I'd come to the Observer's weekly staff meeting with a small plastic bag of Sichuan peppercorns and passed them around the table. The spice isn't a pepper, but husks of a tiny fruit grown and consumed throughout Asia. When combined with real chiles and oil, the small pods form the backbone of a subset of Sichuan cooking called Mala.

I was first introduced to the spice by Eric Zeibold, a former chef at the French Laundry, who had instructed that I chew on the pod raw, to get to know its flavor and better learn how it affected dishes. The event kicked off a love for the bold spicy flavors of Sichuan cooking. When I found the peppercorns at a grocery here in Dallas, I decided to bring them to work.

"It's a flavor explosion."

The spice on its own starts with a lemony flavor that strangely resembles Fruit Loops, but as it sits in your mouth, those flavors blossom into a mouth-numbing experience.

"This tastes like bathroom cleaner smells."

Salivary glands kick into overdrive when you chew on the husks, which resolve in as much a sensation as a flavor. Harold McGee wrote a thorough (as always) description of the sensation, saying that the peppercorns ...

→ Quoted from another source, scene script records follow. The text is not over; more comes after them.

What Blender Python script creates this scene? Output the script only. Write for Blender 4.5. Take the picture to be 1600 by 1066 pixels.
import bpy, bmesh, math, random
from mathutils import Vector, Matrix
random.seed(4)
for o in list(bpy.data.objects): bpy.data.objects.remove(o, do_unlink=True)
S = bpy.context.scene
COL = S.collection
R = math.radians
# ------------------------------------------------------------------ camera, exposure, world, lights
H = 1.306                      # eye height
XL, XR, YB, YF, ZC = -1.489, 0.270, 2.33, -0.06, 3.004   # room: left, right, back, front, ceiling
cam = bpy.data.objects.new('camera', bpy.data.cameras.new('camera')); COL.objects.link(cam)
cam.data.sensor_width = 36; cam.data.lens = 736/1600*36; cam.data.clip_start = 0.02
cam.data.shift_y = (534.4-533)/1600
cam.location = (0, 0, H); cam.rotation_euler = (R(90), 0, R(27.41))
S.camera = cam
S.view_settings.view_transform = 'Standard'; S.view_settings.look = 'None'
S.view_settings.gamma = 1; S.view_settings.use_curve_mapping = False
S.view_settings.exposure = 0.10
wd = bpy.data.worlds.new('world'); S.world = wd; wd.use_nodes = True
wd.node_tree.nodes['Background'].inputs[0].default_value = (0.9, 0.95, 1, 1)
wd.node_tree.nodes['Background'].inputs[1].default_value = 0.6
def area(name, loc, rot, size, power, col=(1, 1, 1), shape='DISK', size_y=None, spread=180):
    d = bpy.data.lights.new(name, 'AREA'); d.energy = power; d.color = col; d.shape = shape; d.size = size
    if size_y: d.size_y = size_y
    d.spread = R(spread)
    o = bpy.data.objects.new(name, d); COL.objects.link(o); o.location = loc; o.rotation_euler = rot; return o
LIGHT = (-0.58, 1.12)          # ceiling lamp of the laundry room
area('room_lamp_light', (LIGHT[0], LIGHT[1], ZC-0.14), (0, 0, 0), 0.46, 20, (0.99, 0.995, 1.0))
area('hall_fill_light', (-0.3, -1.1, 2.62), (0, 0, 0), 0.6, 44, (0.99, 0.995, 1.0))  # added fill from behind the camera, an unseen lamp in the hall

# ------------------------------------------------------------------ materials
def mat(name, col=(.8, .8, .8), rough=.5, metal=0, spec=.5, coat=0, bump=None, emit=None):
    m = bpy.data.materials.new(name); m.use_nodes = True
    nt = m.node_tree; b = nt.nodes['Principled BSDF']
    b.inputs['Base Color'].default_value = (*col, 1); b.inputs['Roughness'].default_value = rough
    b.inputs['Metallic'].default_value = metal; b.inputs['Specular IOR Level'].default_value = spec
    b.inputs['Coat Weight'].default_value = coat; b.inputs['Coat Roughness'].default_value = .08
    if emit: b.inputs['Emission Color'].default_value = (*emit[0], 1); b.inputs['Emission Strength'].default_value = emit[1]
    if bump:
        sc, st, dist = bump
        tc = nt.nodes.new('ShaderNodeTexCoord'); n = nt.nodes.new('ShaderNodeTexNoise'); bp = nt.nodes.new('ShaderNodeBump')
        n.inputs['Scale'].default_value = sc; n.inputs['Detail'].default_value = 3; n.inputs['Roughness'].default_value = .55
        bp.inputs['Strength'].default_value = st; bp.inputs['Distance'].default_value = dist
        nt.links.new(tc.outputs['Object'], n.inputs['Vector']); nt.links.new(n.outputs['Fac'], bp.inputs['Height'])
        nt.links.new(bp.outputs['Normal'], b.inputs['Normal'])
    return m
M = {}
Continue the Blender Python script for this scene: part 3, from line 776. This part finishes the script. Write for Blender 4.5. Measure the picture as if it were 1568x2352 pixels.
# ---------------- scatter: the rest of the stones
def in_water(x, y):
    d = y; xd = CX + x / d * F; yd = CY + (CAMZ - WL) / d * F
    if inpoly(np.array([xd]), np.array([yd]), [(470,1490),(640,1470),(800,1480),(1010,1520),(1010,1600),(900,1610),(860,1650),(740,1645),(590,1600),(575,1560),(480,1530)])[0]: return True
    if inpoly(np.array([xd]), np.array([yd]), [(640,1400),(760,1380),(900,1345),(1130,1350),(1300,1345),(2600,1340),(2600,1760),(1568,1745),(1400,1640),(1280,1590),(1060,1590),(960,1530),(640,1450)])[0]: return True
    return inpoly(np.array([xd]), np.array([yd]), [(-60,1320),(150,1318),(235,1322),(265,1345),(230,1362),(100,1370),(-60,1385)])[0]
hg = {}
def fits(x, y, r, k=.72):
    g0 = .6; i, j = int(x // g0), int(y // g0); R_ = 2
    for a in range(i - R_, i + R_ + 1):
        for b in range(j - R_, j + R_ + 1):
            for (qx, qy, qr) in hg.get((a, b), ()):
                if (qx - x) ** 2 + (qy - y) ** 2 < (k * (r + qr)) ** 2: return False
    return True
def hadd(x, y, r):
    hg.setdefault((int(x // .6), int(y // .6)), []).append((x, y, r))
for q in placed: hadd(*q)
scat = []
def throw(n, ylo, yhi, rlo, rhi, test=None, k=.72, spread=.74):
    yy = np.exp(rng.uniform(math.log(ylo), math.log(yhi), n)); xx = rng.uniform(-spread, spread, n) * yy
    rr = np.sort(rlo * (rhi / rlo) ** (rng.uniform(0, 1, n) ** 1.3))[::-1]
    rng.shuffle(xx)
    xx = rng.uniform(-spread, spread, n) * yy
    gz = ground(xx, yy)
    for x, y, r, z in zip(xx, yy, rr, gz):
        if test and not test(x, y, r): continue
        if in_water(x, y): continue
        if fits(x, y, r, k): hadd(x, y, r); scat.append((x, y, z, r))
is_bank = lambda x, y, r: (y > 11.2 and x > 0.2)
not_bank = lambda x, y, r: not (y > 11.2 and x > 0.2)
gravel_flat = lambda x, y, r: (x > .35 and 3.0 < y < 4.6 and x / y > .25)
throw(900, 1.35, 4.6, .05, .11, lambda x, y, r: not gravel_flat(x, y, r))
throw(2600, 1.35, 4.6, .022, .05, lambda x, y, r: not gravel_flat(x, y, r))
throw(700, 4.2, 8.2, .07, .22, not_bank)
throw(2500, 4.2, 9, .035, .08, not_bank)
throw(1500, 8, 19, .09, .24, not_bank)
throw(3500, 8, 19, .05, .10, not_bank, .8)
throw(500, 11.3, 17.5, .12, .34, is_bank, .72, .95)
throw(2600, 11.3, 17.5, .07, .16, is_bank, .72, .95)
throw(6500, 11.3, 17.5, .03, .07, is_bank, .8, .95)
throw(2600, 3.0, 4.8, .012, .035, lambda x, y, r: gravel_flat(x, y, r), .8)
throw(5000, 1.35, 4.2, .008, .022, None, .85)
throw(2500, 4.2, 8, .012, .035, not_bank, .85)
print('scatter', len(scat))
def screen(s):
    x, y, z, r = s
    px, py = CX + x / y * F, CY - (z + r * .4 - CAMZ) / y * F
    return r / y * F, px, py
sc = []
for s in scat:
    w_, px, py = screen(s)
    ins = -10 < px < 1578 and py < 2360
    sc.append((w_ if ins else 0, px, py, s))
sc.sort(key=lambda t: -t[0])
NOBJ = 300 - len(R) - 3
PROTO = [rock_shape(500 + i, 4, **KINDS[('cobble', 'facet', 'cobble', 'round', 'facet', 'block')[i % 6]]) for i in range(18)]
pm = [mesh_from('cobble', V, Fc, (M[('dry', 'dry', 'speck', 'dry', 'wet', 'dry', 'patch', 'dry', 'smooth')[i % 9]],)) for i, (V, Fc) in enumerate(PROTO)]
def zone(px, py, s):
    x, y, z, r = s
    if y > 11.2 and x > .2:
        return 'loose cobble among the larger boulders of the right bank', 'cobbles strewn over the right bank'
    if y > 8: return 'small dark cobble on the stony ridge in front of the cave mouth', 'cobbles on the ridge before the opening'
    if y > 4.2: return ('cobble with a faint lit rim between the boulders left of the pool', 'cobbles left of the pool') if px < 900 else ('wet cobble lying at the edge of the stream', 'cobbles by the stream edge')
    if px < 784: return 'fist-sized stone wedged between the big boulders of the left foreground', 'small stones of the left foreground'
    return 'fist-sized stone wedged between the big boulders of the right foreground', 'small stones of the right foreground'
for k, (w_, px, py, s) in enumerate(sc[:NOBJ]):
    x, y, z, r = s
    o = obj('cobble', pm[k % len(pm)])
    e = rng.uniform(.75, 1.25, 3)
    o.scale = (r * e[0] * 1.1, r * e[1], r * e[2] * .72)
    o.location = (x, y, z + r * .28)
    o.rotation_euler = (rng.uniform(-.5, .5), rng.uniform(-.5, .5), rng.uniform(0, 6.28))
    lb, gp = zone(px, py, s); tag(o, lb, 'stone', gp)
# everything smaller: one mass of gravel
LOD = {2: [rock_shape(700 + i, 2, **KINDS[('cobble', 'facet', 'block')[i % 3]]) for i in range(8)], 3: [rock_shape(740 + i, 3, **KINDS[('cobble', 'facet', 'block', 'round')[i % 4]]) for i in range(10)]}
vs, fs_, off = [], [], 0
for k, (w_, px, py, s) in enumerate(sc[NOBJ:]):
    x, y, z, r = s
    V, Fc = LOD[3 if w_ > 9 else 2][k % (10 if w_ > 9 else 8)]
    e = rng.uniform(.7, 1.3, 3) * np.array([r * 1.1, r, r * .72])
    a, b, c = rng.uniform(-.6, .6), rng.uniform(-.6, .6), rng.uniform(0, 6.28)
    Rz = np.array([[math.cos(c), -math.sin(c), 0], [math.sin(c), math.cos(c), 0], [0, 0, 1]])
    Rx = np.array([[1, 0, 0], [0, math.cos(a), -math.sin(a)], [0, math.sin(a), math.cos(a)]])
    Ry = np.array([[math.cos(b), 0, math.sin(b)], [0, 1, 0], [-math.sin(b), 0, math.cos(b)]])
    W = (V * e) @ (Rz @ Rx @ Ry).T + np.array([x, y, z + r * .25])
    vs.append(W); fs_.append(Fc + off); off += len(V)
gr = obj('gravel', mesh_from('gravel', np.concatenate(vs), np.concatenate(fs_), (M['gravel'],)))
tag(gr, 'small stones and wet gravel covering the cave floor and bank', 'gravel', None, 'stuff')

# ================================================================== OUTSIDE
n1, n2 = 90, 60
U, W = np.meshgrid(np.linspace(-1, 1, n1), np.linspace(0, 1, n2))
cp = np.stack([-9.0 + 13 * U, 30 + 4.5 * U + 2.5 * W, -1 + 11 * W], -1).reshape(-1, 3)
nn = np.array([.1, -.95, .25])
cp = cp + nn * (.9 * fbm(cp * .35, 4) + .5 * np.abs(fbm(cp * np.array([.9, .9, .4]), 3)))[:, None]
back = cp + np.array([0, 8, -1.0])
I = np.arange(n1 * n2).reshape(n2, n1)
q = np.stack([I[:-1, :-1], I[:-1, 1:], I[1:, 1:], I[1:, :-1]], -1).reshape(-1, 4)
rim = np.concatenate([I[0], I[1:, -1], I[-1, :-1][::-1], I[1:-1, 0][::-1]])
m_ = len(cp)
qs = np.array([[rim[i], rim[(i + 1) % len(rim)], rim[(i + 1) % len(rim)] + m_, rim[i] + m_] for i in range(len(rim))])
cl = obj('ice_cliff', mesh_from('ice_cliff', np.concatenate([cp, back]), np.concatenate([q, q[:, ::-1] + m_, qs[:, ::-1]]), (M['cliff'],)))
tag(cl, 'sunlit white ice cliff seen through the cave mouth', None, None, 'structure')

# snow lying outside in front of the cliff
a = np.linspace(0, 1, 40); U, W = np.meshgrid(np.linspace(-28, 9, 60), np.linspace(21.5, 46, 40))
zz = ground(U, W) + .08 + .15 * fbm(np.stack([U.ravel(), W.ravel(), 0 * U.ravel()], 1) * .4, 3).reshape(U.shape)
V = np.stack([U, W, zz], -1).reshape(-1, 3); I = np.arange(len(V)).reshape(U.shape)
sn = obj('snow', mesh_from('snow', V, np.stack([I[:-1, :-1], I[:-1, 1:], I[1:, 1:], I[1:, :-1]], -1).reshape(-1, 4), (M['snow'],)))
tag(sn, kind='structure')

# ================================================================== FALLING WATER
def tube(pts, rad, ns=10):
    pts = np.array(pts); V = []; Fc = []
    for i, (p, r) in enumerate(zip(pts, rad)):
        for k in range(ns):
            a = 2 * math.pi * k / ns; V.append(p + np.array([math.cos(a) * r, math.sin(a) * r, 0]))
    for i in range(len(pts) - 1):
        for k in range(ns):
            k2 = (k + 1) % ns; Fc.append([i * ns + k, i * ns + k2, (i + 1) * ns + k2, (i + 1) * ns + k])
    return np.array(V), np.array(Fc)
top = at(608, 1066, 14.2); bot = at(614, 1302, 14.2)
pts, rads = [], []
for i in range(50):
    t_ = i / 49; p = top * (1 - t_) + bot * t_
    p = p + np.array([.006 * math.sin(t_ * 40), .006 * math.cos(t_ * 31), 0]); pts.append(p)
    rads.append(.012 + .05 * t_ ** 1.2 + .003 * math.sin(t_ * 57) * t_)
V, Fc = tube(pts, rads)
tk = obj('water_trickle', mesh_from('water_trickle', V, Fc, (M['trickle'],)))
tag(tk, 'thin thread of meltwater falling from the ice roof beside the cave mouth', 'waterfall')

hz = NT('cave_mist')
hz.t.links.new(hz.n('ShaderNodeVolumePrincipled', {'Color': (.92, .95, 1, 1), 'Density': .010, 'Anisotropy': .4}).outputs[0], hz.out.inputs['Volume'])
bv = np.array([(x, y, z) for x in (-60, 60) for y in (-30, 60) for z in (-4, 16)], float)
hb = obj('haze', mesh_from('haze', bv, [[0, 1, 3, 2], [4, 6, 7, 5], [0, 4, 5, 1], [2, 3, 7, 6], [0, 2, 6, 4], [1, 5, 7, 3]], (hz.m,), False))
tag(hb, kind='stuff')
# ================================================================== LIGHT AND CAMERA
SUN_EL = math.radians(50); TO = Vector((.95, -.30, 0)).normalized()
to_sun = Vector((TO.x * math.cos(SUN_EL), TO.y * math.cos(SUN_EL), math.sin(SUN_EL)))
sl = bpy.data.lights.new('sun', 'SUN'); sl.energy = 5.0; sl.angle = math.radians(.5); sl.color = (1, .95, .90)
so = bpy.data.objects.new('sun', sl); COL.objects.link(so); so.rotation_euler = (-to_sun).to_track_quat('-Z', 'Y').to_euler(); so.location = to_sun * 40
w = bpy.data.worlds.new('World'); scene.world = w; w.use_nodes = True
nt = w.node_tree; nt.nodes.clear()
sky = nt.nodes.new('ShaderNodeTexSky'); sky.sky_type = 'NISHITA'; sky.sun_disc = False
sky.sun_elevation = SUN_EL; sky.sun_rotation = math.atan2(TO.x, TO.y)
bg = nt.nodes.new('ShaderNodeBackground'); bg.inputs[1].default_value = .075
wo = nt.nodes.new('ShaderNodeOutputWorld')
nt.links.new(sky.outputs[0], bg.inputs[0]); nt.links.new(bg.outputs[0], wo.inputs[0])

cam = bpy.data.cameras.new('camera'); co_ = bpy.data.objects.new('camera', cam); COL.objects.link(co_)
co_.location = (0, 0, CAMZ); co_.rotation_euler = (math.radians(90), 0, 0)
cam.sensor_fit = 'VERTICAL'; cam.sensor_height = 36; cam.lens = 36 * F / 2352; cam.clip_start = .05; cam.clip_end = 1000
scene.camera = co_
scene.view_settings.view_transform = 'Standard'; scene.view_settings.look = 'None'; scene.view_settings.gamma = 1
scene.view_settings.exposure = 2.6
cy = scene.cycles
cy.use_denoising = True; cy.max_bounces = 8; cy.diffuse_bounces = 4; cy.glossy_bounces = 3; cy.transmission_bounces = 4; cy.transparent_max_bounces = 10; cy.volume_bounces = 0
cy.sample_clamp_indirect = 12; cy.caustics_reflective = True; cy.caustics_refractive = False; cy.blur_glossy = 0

produce a strange tingling, buzzing, numbing sensation that is something like the effect of carbonated drinks or of a mild electrical current (touching the terminals of a nine-volt battery to the tongue). Sanshools appear to act on several different kinds of nerve endings at once to induce sensitivity to touch and cold in nerves that are ordinarily nonsensitive. So theoretically may cause a kind of general neurological confusion.

Or, as Wilonsky put it: "The end of it's kind of disturbing."

This may sound anything but appetizing, but when combined with heat, oil, and other aromatics, Sichuan peppercorns make for an addictive flavor profile, at once spicy and electric.

Despite an extended lunch tour in Richardson, I still haven't found dan dan noodles and mala tofu with sufficient zing. Some day soon, I hope.